International Space Station Starts to Take Shape

A little over three years ago, American astronaut James Wetherbee made a prediction about space flight that should soon come true. His space shuttle Discovery had finished the first-ever rendezvous of a United States craft with Russia's Mir space station. As he departed, he told Mir Cmdr. Alexander Viktorenko that soon "we will shake your hand and together we will lead our world into the next millennium."

Now Russia and the US have joined with 14 other nations to build an international space station. They signed an agreement to do so in Washington last January.

The future of human space flight will be a global venture. No one will return to the moon or go to Mars except on international missions. The space station program is the test bed where this new internationalism will be developed. Commander Viktorenko's reply to Wetherbee in February 1995 could be its motto: "We are all one."

After working together for three years on Mir, the two space-faring nations are ready to lead the way in building an orbital facility where as many as seven astronauts can work together. That is, they're ready to lead if they can get their own delays and funding problems resolved.

The US National Aeronautics and Space Administration (NASA) calls this ambitious effort "the most complex, international science and engineering program ever attempted."

Given that reality, an independent assessment released last month by a NASA Advisory Council task force calls current NASA estimates of $21 billion for the US contribution and five to six years to build this orbital dream house "optimistic." The report considers $24.7 billion more realistic.

A few facts sketch the immensity of that ambition. It will take an estimated 93 flights of various types of rockets and spacecraft to assemble and check out the 500-ton football-field-size complex. The spacecraft will include American shuttles, Russian Soyuz ships, and Russian Progress robot freighters and their boosters. Russian Proton rockets and European Ariane boosters will also send up station components.

Hardware from small lab equipment to entire laboratories and living quarters will come from industries on four continents - Asia, Europe, and North and South America. Control centers in Canada, Japan, Europe, Russia, and the US will manage the station and its equipment.

The partners must work to common standards and common goals in spite of their cultural and economic diversity. Besides the US and Russia, they include Brazil, Canada, Japan, and 11 members of the European Space Agency. NASA administrator Daniel Goldin has said, "We knew from the outset that building an international space station was going to be tremendously challenging." The Nasa Advisory Council wryly observed that the "complexity and scope of this effort is beyond the current experience base of NASA and the international partners."

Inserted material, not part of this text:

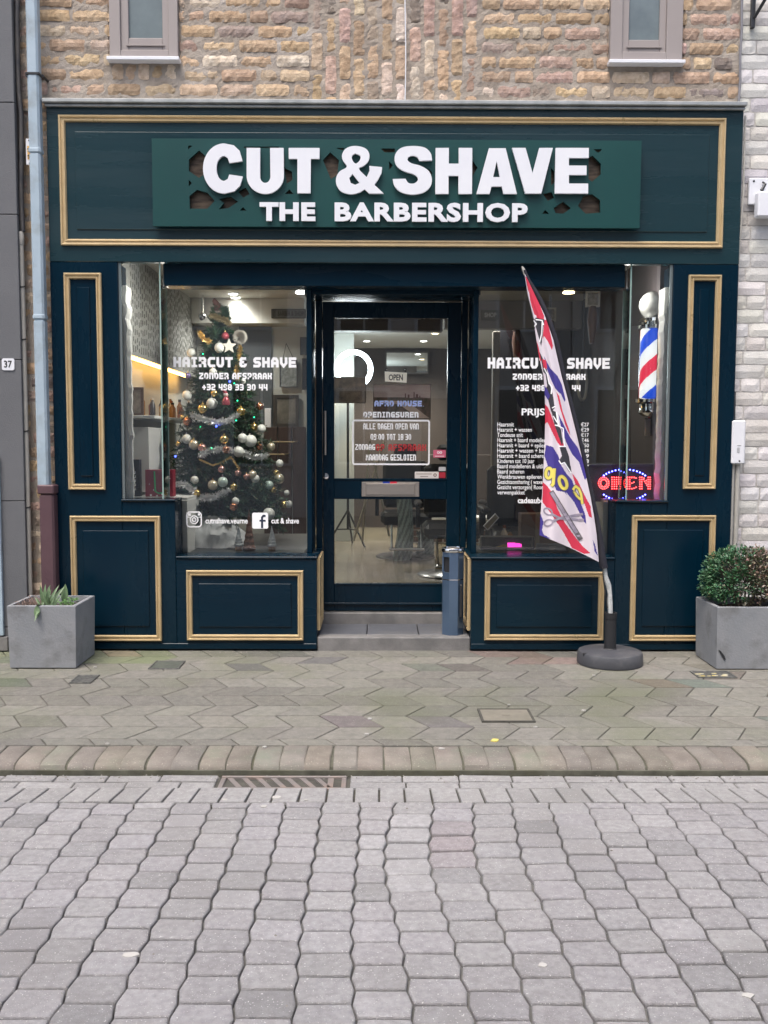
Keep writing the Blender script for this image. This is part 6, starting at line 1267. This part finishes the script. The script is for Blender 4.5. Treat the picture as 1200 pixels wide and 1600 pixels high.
q = R(603, 550, 669, 583, 6.9); t = thing('wall_mirror', ((q[0] + q[1]) / 2, 6.9, q[2]), 'rectangular mirror on the far back wall behind the door', 'mirror'); m = MB(); m.box(q[0], q[1], 6.90, 6.93, q[2], q[3], .003); m.build('mirror_pane', MIR, t); m = MB(); m.strip([(q[0], q[2]), (q[1], q[2]), (q[1], q[3]), (q[0], q[3])], .02, 6.89, 6.95, True); m.build('frame', DKF, t)
# OPEN plate on the door pane
Yo = Yl + .0; c0 = R(602, 581, 636, 597.5, Yo); t = thing('open_plate', ((c0[0] + c0[1]) / 2, Yo, c0[2]), 'small cream plate reading OPEN hanging on the door pane', 'sign'); CRM = M('cream_plate', (.92, .88, .72), .5)
A = [at(601, 580.5, Yo - .002), at(636, 582.5, Yo - .002), at(635.3, 598, Yo - .002), at(601.6, 596, Yo - .002)]; m = MB(); m.prism([(p.x, p.z) for p in A], Yo - .006, Yo); m.build('plate', CRM, t)
m = MB(); q = R(607.5, 585, 629.5, 594.5, Yo - .006); text(m, 'OPEN', q[0], q[1], q[2], q[3], Yo - .0062, off=.02, cap=False); m.build('lettering', BLACK, t)
m = MB()
for px in (604.5, 633.5): a = at(px, 583, Yo - .002); b = at(px - .5, 577.5, Yo + .018); m.tube([a, b], .003, 6); m.lathe((b.x, Yo + .021, b.z), [(.010, 0), (.010, -.004), (.004, -.012)], 12, 'y')
m.build('suction_hooks', CHROME, t)
# easel
t = thing('easel', (X_(585, 830, 3.9), 3.9, RZF), 'pale wooden easel standing on the shop floor', 'easel'); PW = M('pale_timber', (.42, .38, .31), .6)
for (a, b) in (((600, 690), (552, 846)), ((596, 700), (572, 700)), ((583, 712), (608, 838)), ((578, 690), (566, 846))):
    m = MB(); p, p2 = at(*a, 3.9), at(*b, 3.9); p2.z = max(p2.z, RZF + .005); m.tube([p, p2], .012, 4); m.build('leg' if b[1] > 800 else 'crossbar', PW, t)
# barber chairs
BLK = M('black_leather', (.012, .012, .013), .35, c2=(.02, .02, .02), sc=10)
def barber_chair(x, y, lab, rot=0):
    t = thing('barber_chair', (x, y, RZF), lab, 'barber chair', 'barber chairs in the shop'); m = MB(); m.lathe((x, y, RZF), [(.31, 0), (.31, .012), (.27, .028), (.07, .045), (.05, .06)], 32); m.build('base', M('gunmetal', (.12, .12, .12), .25, .9) if 'gunmetal' not in MATS else MATS['gunmetal'], t, True)
    m = MB(); m.lathe((x, y, RZF + .05), [(.045, 0), (.045, .3)], 16); m.build('column', CHROME, t, True)
    m = MB(); m.box(x - .26, x + .26, y - .26, y + .26, RZF + .35, RZF + .48, .04); m.build('seat', BLK, t); m = MB(); m.box(x - .24, x + .24, y + .20, y + .32, RZF + .5, RZF + 1.0, .04); m.build('backrest', BLK, t); m = MB(); m.box(x - .12, x + .12, y + .22, y + .30, RZF + 1.03, RZF + 1.18, .03); m.build('headrest', BLK, t)
    for s_ in (-1, 1): m = MB(); m.box(x + s_ * .30 - .035, x + s_ * .30 + .035, y - .22, y + .25, RZF + .62, RZF + .67, .015); m.box(x + s_ * .30 - .02, x + s_ * .30 + .02, y + .1, y + .16, RZF + .42, RZF + .62, .005); m.build('armrest', BLK, t)
    m = MB(); m.box(x - .18, x + .18, y - .50, y - .36, RZF + .12, RZF + .145, .008); m.tube([(x - .15, y - .4, RZF + .13), (x - .15, y - .24, RZF + .36)], .012, 6); m.tube([(x + .15, y - .4, RZF + .13), (x + .15, y - .24, RZF + .36)], .012, 6); m.build('footrest', CHROME, t)
    return t
c1 = atz(634, 872, RZF); barber_chair(c1.x, c1.y + .12, 'barber chair draped with a striped cape, seen through the door'); c2 = atz(688, 898, RZF); barber_chair(c2.x + .1, c2.y, 'dark barber chair behind the right side of the door'); barber_chair(1.18, 1.75, 'black leather barber chair behind the price list')
# striped cape hanging off the first chair
def cape(px0, px1, y0, y1, Y, lab):
    q = R(px0, y0, px1, y1, Y); m = MB(); m.hasc = True; NI, NJ = 48, 60; vs = []
    for j in range(NJ + 1):
        for i in range(NI + 1):
            a = 2 * math.pi * i / NI; v = j / NJ; r = (q[1] - q[0]) / 2 * (1 + .10 * math.sin(5 * a + v * 3) + .06 * math.sin(9 * a - v * 5)) * (.85 + .25 * v); vs.append(((q[0] + q[1]) / 2 + r * math.cos(a) + .02 * math.sin(v * 4), Y + .1 + r * .8 * math.sin(a), q[3] + (q[2] - q[3]) * v))
    m.v = vs
    for j in range(NJ):
        for i in range(NI):
            a = j * (NI + 1) + i; s_ = int((i / NI * 10 + j / NJ * 5) * 2) % 2; m.f.append([a, a + 1, a + NI + 2, a + NI + 1]); m.m.append(0); m.c.append((.24, .30, .28) if s_ else (.11, .14, .14))
    m.build('striped_cape', M('cape_cloth' + str(px0), (1, 1, 1), .6, tint=True), smooth=True, label=lab, cat='barber cape', group='striped barber capes')
cape(618, 643, 776, 883, c1.y - .25, 'long grey green striped cape hanging to the floor behind the door'); cape(650, 676, 832, 876, c1.y + .1, 'shorter striped cape lying against the chair base'); cape(666, 692, 781, 805, 4.4, 'striped cloth bundled on the counter at the right of the door')
# brick counter
q = R(640, 812, 706, 848, 5.0); t = thing('brick_counter', ((q[0] + q[1]) / 2, 5.0, RZF), 'low dark brick counter at the back right of the door view', 'counter'); m = MB(); m.hasc = True; m.box(q[0], q[1] + .6, 5.02, 5.3, RZF, q[3]); m.tc = (.1, .08, .07)
brickfield(m, q[0], q[1] + .6, RZF + .01, q[3] - .03, 5.0, .075, .22, cols=(.13, .075, .06), gap=.012, seg=.05); m.build('bricks', BRICK, t); m = MB(); m.box(q[0] - .02, q[1] + .6, 4.97, 5.32, q[3] + .001, q[3] + .03, .004); m.build('counter_top', LINE, t)
m = MB(); m.box(X_(672, 600, 6.5), RX1 - .01, 6.5, 6.95, RZF, 1.2, .01); m.build('back_cabinet', WALLD, label='dark cabinet against the back wall', cat='cabinet')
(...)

What has evolved is a system that emphasizes the strengths of individual partners. Hardware each nation contributes is built at home. Funds contributed to the program also are largely spent at home. When help from another partner is needed, a barter system keeps funding local. For example, Europe is supplying two so-called nodes that NASA wants for docking spacecraft and joining station elements. In exchange NASA will launch Europe's Columbus laboratory module.

The main exception has been US support for Russia by paying for astronaut visits to Mir and buying other services and equipment. NASA, for example, has bought the first space-station element from Russia. Called the functional cargo block, it will provide energy, storage, and docking points.

The question now is when will that initial unit get off the launching pad at Russia's Baikonur space port in Kazakstan. As soon as it orbits, NASA is ready to send up the shuttle to attach a unit with docking ports. Then Russia is to launch a service module that will be home away from home for the first crews who will help assemble the station. Slippages in Russian schedules have repeatedly delayed the show. Originally due to open last year, Russian managers now suggest waiting until October to launch the cargo block.

NASA still plans on having the service module in place by early 1999. But it is buying insurance. The US Navy will supply a unit that can keep the cargo block properly oriented and at the right altitude should the service module, which performs this task, fall through. In either case, a US living and laboratory unit is due to reach the growing station next year.

Then there's the question of money. The Russian Space Agency has lived from hand-to-mouth throughout this decade. Its 1998 budget is the equivalent of $300 million. But only $100 million is real money. The rest is a government guarantee for loans up to $200 million, if the space agency can negotiate them with lenders.

In spite of the clouds of uncertainty enshrouding the space station program, there is little pressure to abandon it.

NASA has grand visions for the space station's research capability. Its plan calls for pursuing questions related to how the universe, stars, solar systems, and life itself form - questions best asked in a space environment. That means taking advantage of weightlessness. It also means collecting samples of both earthly and cosmic dust drifting by the station. Researchers will study properties of materials, of fluids, of fire and many other phenomena when gravity is not influencing them.

A meeting of the station partners in early June is expected to firm up launch schedules.